Ainsi, contre un possible nouvel embrasement de la région qui pourrait avoir des répercussions mondiales, il nous paraît nécessaire de couvrir son portefeuille de placements, surtout après les excellentes performances des marchés d’actions en général en 2019. L’or est une possibilité mais a déjà fort monté. Un autre hedge que nous jugeons approprié aujourd‘hui est le secteur énergétique.

Des facteurs techniques se rajoutent à notre call fondamental

Le secteur énergétique, suite à des sorties incessantes de fonds en 2019 (voir ci-dessus), à son faible momentum, aux résultats des sociétés pétrolières assez décevants en 2019, et au fait qu’il représente maintenant un poids fort limité dans les indices, est aujourd’hui le secteur le plus sous-pondéré dans les portefeuilles globaux. Tout rééquilibrage provoquerait des flux de fonds considérables en sa faveur.

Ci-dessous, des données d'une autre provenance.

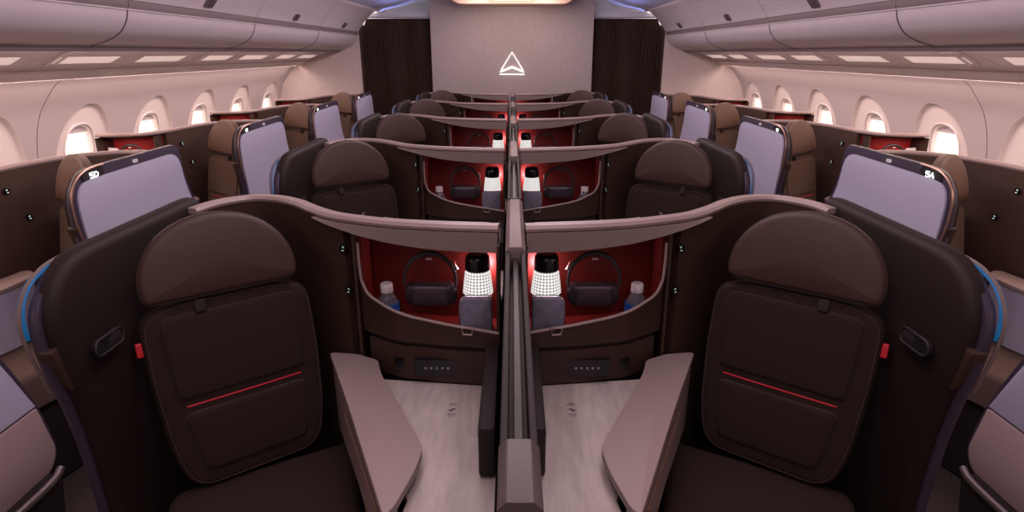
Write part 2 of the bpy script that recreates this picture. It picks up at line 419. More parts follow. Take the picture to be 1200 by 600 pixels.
# ------------------------------------------------------------------ console with cubby, table, armrest
LIP = [(.03, .808), (.262, .840), (.337, .858), (.386, .876), (.400, .893), (.410, .918), (.413, .96), (.413, 1.02)]
def build_console(win, mx):
    RL = 'redlin_w' if win else 'redlin'
    t = Thing('side_console', (.2, -.1 if not win else -.4, 0), mx)
    xk = .413 if not win else .445
    k = (xk-(.205 if win else .034))/(.413-.034)
    X0 = .205 if win else .034
    lip = [(xk-(.413-a)*k, b) for a, b in LIP]
    F = lambda x: pathv(win, x)-.028*(1-max(0, (x-(xk-.1))/.1))
    # front pocket wall with curved lip
    xs = [X0]+[X0+(xk-X0)*i/30 for i in range(1, 31)]
    def lipz(x):
        return interp(lip[:-1]+[(xk+.0001, 1.02)], x)
    zlo = .765
    zr = 1.044 if not win else 1.072
    S = lambda x: xk-(.413-x)*k
    vs = []; fs = []
    mm = MB()
    for i, x in enumerate(xs):
        zt = lipz(x); v = F(x)
        for (dv, z) in ((0, zlo), (0, zt), (.010, zt), (.010, zlo)): vs.append((x, v+dv, z))
    for i in range(len(xs)-1):
        for q in range(4): w = (q+1) % 4; fs.append((i*4+q, i*4+w, i*4+4+w, i*4+4+q))
    fs += [(3, 2, 1, 0), tuple(len(vs)-4+q for q in range(4))]
    mm.add(vs, fs)
    t.part('pocket_front', mm, 'shell')
    lp = resample([(a, b) for a, b in [(X0, .808)]+lip], 40)
    lp = [(x, F(x)-.001, z) for x, z in lp]
    t.part('lip_trim', MB().tube(lp, .0042, 6), 'mauve', label='pale curved lip')
    # lower recessed fascia, and the body to the floor
    xs2 = [X0+(xk-.02-X0)*i/14 for i in range(15)]
    fl = [(x, F(x)+.012) for x in xs2]
    fbody = fl+[(xk-.02, pathv(win, xk)+.13), (X0, pathv(win, X0)+.15)]
    t.part('body', MB().prism(fbody, .01, .768), 'dark')
    fl2 = [(x, F(x)+.006) for x in xs2]
    fa = MB().sweep(fl2, [(-.006, .655), (.006, .655), (.006, .752), (-.006, .752)])
    t.part('fascia', fa, 'shell')
    cp = t.part('control_panel', MB().prism(rnd([(S(.118), .676), (S(.262), .676), (S(.262), .724), (S(.118), .724)], .006), F(S(.19))-.006, F(S(.19))+.008, 'xz'), 'black')
    g = MB()
    for i in range(5): g.box(S(.168+i*.015), S(.174+i*.015), F(S(.19))-.0075, F(S(.19))-.006, .697, .703)
    for j in range(3): g.box(S(.128), S(.133), F(S(.19))-.0075, F(S(.19))-.006, .687+j*.010, .692+j*.010)
    t.part('control_symbols', g, 'dot', parent=cp)
    t.part('socket', MB().prism(rnd([(S(.288), .682), (S(.318), .682), (S(.318), .716), (S(.288), .716)], .004), F(S(.3))-.003, F(S(.3))+.008, 'xz'), 'black')
    # cubby: red lining (back, side, floor) and its roof
    D = .135 if not win else .11
    bk = [(x, pathv(win, x)+D) for x in (X0, S(.10), S(.2), S(.3), xk-.004)]
    rl = MB().sweep(bk, [(-.004, .775), (.004, .775), (.004, zr), (-.004, zr)])
    t.part('red_back', rl, RL, label='red cubby lining')
    sd = MB().box(xk-.006, xk+.004, pathv(win, xk)+(.02 if not win else .04), pathv(win, xk)+D+.004, .775, zr)
    t.part('cubby_side', sd, RL)
    pv = pathv(win, xk)
    t.part('corner_post', MB().box(xk+.0045, xk+.011, pv-.014, pv+D if not win else -.228, .02, 1.070), 'shell_w' if win else 'shell')
    sd2 = MB().box(X0-.002, X0+.006, F(X0), pathv(win, X0)+D+.004, .772, zr)
    t.part('cubby_end', sd2, 'shell')
    flr = [(x, F(x)+.008) for x in xs]+[(xk, pathv(win, xk)+D), (X0, pathv(win, X0)+D)]
    t.part('cubby_floor', MB().prism(flr, .769, .779), RL)
    tp = [(x, pathv(win, x)+.012) for x in xs]+[(xk, pathv(win, xk)+D+.02), (X0, pathv(win, X0)+D+.02)]
    t.part('cubby_roof', MB().prism(tp, zr-.006, zr+.004), 'shell', bevel=.002)
    tb = spline([(S(.06), pathv(win, S(.06))+.036), (S(.17), pathv(win, S(.17))+.036), (S(.29), pathv(win, S(.29))+.034), (S(.34), pathv(win, S(.34))+.034)], 5)
    t.part('rear_trim', MB().sweep(tb, [(-.005, zr-.002), (.005, zr-.002), (.005, 1.088), (-.005, 1.088)]), 'mauve')
    # back of the console, closing it to the floor
    t.part('rear_panel', MB().box(X0, xk, pathv(win, xk)+D+.02, pathv(win, xk)+D+.03, .02, 1.03), 'shell')
    # hood: pale valance under the rail, tapering out towards the head
    if not win:
        HB = [(.03, 1.028), (.12, 1.029), (.219, 1.033), (.30, 1.040), (.385, 1.051), (.45, 1.063), (.50, 1.072), (.53, 1.0763)]
        pp = spline(PATH_C, 6); pp = [p for p in pp if p[0] <= .532]
        t.part('hood', MB().sweep(pp, lambda i: [(.030, interp(HB, pp[i][0])), (.0165, interp(HB, pp[i][0])-.001), (.0165, 1.0765), (.022, 1.0765)]), 'hood', label='pale curved hood')
        pm = [p for p in pp if p[0] < .425]
        t.part('hood_mount', MB().sweep(pm, lambda i: [(-.014, interp(HB, pm[i][0])+.004), (.014, interp(HB, pm[i][0])+.004), (.014, 1.0765), (-.014, 1.0765)]), 'shell')
    # hook on the lip
    hx = S(.115)
    t.part('lip_hook', MB().tube([(hx-.014, F(hx)-.008, .822), (hx-.010, F(hx)-.010, .804), (hx+.012, F(hx)-.010, .806), (hx+.016, F(hx)-.008, .824)], .0028, 6, closed=True), 'mauve', label='small pale hook')
    # round switches on the partition
    for (kx, kz) in ((.442, 1.005), (.436, .887)):
        if win: kx2, kv = (.4795, -.095) if kz > 1 else (.487, -.03)
        else: kx2, kv = kx, pathv(False, kx)
        if win: nrm = Vector((1, -.22, 0)).normalized()
        else: nrm = Vector((-.43, -.9, 0)).normalized() if False else Vector((.4, -.92, 0)).normalized()
        base = Vector((kx2, kv, kz))+nrm*.0155
        tn = Vector((-nrm.y, nrm.x, 0))
        ring = [base+tn*(.012*math.cos(2*PI*q/16))+Vector((0, 0, .012*math.sin(2*PI*q/16))) for q in range(16)]
        w = MB(); w.tube([base, base+nrm*.006], .0125, 16)
        kn = t.part('switch', w, 'black')
        g = MB(); g.tube([base+nrm*.0065+tn*(-.004)+Vector((0, 0, .003)), base+nrm*.0065+tn*.001+Vector((0, 0, .006))], .0022, 5)
        g.tube([base+nrm*.0065+tn*(-.002)+Vector((0, 0, -.005)), base+nrm*.0065+tn*.004+Vector((0, 0, -.005))], .0020, 5)
        t.part('switch_symbol', g, 'glyph_dim' if win else 'glyph_low', parent=kn)
    # table leaf
    if not win:
        tbp = rnd([(.034, -.66), (.034, -.02), (.36, .02), (.36, -.16), (.21, -.46), (.24, -.66)], .006)
        tt = t.part('table_top', MB().prism(tbp, .628, .650), 'wood', bevel=.003, label='pale wood table top')
        g = MB(); cx, cy = .150, -.135; z = .6503
        bolt = [(-.012, .002), (.003, .007), (.001, .0015), (.013, -.001), (-.002, -.0075), (.0, -.0012)]
        g.prism([(cx+a, cy+b*1.3) for a, b in bolt], z, z+.0006)
        for s_ in (-1, 1):
            for q in range(3):
                x0 = cx-.010+q*.007
                g.prism([(x0, cy+s_*.021), (x0+.005, cy+s_*.021), (x0+.005, cy+s_*.021+.0035), (x0, cy+s_*.021+.0035)], z, z+.0005)
                if q < 2: g.prism([(x0+.004, cy+s_*.028), (x0+.010, cy+s_*.028), (x0+.010, cy+s_*.028+.002), (x0+.004, cy+s_*.028+.002)], z, z+.0005)
        t.part('charging_symbol', g, 'seam', parent=tt, label='dark wireless charging symbol')
        t.part('table_support', MB().box(.036, .22, -.62, -.03, .05, .60), 'dark')
        # upright stowage box beside the divider
        bx = rnd([(.022, .618), (.058, .618), (.060, .93 if False else .80), (.022, .80)], [.002, .012, .004, .002])
        t.part('stowage_box', MB().box(.034, .070, -.40, -.02, .655, .775), 'rail', bevel=.008)
        st = MB()
        for q in range(2):
            st.lathe([(.001, -.004), (.0045, -.003), (.0045, .003), (.001, .004)], (.073, -.24-.06*q, .69), 10)
        t.part('peg', st, 'chrome')
        AR = [(.515, .082), (.395, -.186), (.236, -.56), (.220, -.54), (.195, -.43), (.190, -.36), (.205, -.325), (.345, -.04), (.368, .034), (.43, .070)]
        rr = [.02, .1, .01, .02, .05, .05, .05, .06, .01, .02]
    else:
        t.part('table_top', MB().prism(rnd([(.16, -.80), (.16, -.41), (.40, -.38), (.36, -.80)], .006), .628, .650), 'wood', bevel=.003, label='pale wood table top')
        t.part('table_support', MB().box(.17, .24, -.78, -.42, .05, .60), 'dark')
        AR = [(.592, -.18), (.590, -.33), (.52, -.62), (.44, -.62), (.36, -.55), (.33, -.47), (.38, -.385), (.455, -.385), (.492, -.24), (.505, -.13), (.54, -.13)]
        rr = [.02, .1, .02, .02, .05, .05, .05, .02, .02, .01, .02]
    ar = rnd(AR, rr, 6)
    sidep = rnd([(.508, .075), (.388, -.186), (.234, -.545), (.215, -.53), (.30, -.19), (.40, .02), (.44, .068)], .01) if not win else rnd([(.586, -.185), (.583, -.33), (.512, -.61), (.46, -.60), (.51, -.33), (.52, -.15)], .01)
    basep = [(.215, -.50), (.265, -.28), (.315, -.10), (.28, -.08), (.20, -.30)] if not win else [(.36, -.60), (.43, -.60), (.43, -.40), (.36, -.40)]
    arm = t.part('armrest', MB().prism(ar, .682, .700), 'arm', bevel=.004, seg=3, label='mauve leather armrest')
    t.part('armrest_side', MB().prism(sidep, .47, .683), 'lav' if win else 'arm')
    t.part('armrest_base', MB().prism(basep, .02, .47), 'dark')
    if not win:
        a0, a1 = Vector((.412, -.16)), Vector((.262, -.50))
        t.part('armrest_slot', MB().tube([(a0.x, a0.y, .655), (a1.x, a1.y, .655)], .004, 6), 'bronze')
        st = MB().lathe([(.001, -.004), (.005, -.002), (.005, .002), (.001, .004)], (.268, -.487, .632), 10)
        t.part('armrest_button', st, 'chrome')
    return t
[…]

La rechute récente des prix nous semble donc un bon point d’entrée sur le secteur. 

Les grosses sociétés pétrolières génèrent tellement de cash, qu’outre de beaux dividendes, elles peuvent maintenant lancer des plans importants de rachats d’actions ou de désendettement afin d’optimiser leurs bilans.

Les services pétroliers

A l’analyse des résultats de Schlumberger publiés ce 17 janvier 2020, il semble que le pire est passé pour cette industrie. Quoiqu’une forte reprise des projets n’est pas attendue à court terme, il est clair qu’avec les sous-investissements notoires dans le secteur ces dernières années, tout rebond des prix du pétrole mènerait à de nouveaux projets juteux pour les services pétroliers et à une explosion des marges. Il est sans doute temps, là aussi, de se ré-intéresser à cette industrie qui, dans certains cas, paye même de bons dividendes!